7 May 2024

Denmark: the push for electric mobility requires open dialog with all municipalities

Denmark – Electric car sales are outpacing the number of charging stations. Municipalities, electricity companies and Charge Point Operators (CPO’s) must ensure that drivers do not lack charging options, tells PowerGo’s Tender Manager Frederikke Fog in the opinion piece of Altinget.

It’s a paradox.

A world with electric cars is no longer on the horizon. Motorists are embracing electrification and jumping into their electric vehicles (EV’s) to drive to work or supermarkets, while companies are starting to invest in electric trucks to deliver goods or parcels.

While sales of electric cars and trucks are increasing, the number of charging stations is not keeping up. This is revealed by the number of publicly available charging points, which, according to the Danish Car Importers Association, reached 19,191 in March, an increase of 73 percent compared to the level from March last year. At the same time, the number of electric cars has increased by 77 percent over the past 12 months.

This is worrying, especially because we risk that the lack of charging infrastructure could affect the green transition of the car fleet.

The transition depends, among other things, on the municipalities, which play a crucial role in ensuring that Denmark’s ecosystem for electric cars and electric trucks is cohesive. They put the installation of charging stations out to tender, which improves the possibilities for EV drivers to charge in public spaces.

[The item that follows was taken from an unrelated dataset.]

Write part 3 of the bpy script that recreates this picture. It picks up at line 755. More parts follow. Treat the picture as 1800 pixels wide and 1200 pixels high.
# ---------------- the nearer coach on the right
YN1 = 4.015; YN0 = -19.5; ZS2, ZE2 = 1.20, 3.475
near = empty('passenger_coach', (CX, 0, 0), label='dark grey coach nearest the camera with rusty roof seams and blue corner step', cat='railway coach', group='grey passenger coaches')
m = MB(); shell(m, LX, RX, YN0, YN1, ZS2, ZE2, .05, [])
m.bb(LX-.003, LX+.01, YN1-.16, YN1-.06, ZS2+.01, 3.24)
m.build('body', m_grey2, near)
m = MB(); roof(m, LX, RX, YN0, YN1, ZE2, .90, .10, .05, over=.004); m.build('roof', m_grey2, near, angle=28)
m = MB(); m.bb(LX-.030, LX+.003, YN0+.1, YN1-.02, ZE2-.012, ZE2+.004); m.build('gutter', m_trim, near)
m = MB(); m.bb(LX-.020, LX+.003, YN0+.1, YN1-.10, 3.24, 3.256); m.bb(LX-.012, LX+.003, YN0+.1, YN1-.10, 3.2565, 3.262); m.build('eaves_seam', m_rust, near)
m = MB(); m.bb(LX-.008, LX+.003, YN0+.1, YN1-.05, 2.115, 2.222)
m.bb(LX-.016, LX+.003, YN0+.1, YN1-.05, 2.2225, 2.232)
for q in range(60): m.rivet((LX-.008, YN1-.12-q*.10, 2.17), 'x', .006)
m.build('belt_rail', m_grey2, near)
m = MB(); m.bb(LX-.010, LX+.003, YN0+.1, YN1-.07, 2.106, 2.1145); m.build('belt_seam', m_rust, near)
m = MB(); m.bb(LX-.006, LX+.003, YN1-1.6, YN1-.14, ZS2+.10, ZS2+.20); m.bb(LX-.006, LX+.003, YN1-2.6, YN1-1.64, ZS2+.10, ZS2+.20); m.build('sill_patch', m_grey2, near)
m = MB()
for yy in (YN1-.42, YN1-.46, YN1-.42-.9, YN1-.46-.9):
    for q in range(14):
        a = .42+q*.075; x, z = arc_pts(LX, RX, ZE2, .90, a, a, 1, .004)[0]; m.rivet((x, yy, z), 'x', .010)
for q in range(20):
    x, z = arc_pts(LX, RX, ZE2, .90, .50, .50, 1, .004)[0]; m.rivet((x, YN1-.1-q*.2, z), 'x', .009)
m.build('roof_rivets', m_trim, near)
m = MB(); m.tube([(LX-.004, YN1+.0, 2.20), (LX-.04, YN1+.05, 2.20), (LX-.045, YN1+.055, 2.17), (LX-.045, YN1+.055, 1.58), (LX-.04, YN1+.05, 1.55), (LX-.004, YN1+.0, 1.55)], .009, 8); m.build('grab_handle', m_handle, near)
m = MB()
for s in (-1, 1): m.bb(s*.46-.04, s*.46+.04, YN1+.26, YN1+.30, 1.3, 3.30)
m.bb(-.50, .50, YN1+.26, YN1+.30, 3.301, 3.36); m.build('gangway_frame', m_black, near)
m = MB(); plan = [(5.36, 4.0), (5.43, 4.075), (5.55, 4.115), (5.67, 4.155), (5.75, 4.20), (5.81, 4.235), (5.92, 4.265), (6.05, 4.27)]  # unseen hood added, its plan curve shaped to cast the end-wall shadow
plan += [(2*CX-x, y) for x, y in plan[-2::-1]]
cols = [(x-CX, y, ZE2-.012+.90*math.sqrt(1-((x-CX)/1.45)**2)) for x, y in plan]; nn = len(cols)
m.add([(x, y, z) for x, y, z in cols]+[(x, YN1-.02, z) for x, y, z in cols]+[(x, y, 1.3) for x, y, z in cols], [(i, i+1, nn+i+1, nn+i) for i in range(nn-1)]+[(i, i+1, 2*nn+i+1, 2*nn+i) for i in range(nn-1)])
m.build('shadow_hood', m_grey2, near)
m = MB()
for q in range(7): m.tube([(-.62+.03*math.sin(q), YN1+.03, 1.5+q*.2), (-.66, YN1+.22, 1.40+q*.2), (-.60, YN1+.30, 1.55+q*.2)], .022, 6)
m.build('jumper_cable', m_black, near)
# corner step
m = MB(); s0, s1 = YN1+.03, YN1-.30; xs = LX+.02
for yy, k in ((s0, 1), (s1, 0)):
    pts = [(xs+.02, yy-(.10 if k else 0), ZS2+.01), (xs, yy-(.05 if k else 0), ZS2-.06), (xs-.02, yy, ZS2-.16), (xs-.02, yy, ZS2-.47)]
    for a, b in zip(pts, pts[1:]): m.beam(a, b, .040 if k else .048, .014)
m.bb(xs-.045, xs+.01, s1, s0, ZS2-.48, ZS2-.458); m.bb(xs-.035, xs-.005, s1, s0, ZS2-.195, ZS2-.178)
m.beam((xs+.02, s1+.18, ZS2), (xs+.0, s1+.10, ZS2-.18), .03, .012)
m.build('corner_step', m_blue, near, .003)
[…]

The ecosystem is connected to the private sector, where we as CPO’s provide more, faster and greener charging points and electricity companies provide power to the chargers.

It is therefore crucial that in the private sector we engage in an open dialog with the municipalities about how we as a society can succeed in ensuring that all electric car drivers have charging options that ensure them a good everyday life with their electric car.

Frederikke Fog, PowerGo

Frederikke Fog, Tender Manager at PowerGo

PowerGo charger in Gladsaxe

"The arrival of electric trucks places demand on CPO's like PowerGo, where we are working hard to improve charging conditions for truck drivers."

Frederikke Fog

Positive initiatives from the politicians

Electric cars aren’t the only ones creating a need for the number of charging stations to keep up.

Sales of electric trucks are starting to pick up and are even exceeding the Danish Energy Agency’s expectations. In a climate projection from May last year, the agency estimated that 125 electric trucks – instead of the current 465 electric trucks – would be on the road this spring.

If we dive down and focus on heavy transportation, the arrival of electric trucks places demand on CPO’s like PowerGo, where we are working hard to improve charging conditions for truck drivers.

It also places demand on the municipalities and the electricity companies, because together we must ensure that truck drivers have charging options when driving goods across the country.

The development puts pressure on the Danish parliament, where the politicians have tried to look into the future. They have allocated around 700 million Danish krones for the establishment of 25 charging ‘parks’ for electric trucks with 175 fast charging points. They have also passed the AFI law, which gives municipalities and regions the authority to enter into agreements with private players for the establishment of publicly accessible electric charging stations.

Flexible tenders show the way

While we’ve seen some positive political initiatives, we hope that the politicians in the Danish parliament will help to further increase the ambitions for the green transition of the car fleet.

If we move away from parliament and delve into the municipalities, it is clear that they have a key role to play in pushing the development of the charging infrastructure. It’s a responsibility that municipalities largely take on, but one that also leaves room for some improvement.

Municipalities have the potential to make the rollout of charging stations smoother. Before the municipalities put locations out to tender, they can show flexibility and consideration with the number of charging stations, so that we as operators can bid with, for example, two to four per location. And once the municipalities have put out a tender, they can work to improve the processing time without compromising municipal professionalism.

We therefore hope that the Danish parliament will listen to whether the municipalities need subsidy schemes or exemption from tender requirements when installing charging stations. We believe this would contribute to a faster roll-out of the charging infrastructure.

Together with CPO’s, electricity companies and political parties, municipalities must ensure that we address the paradoxical development we are experiencing. This requires that we each raise our ambitions if we want the charging infrastructure to keep up with the rapid development in the number of electric cars and electric trucks.

PowerGo Chargers Gladsaxe/Vejen

"Municipalities have the potential to make the rollout of charging stations smoother."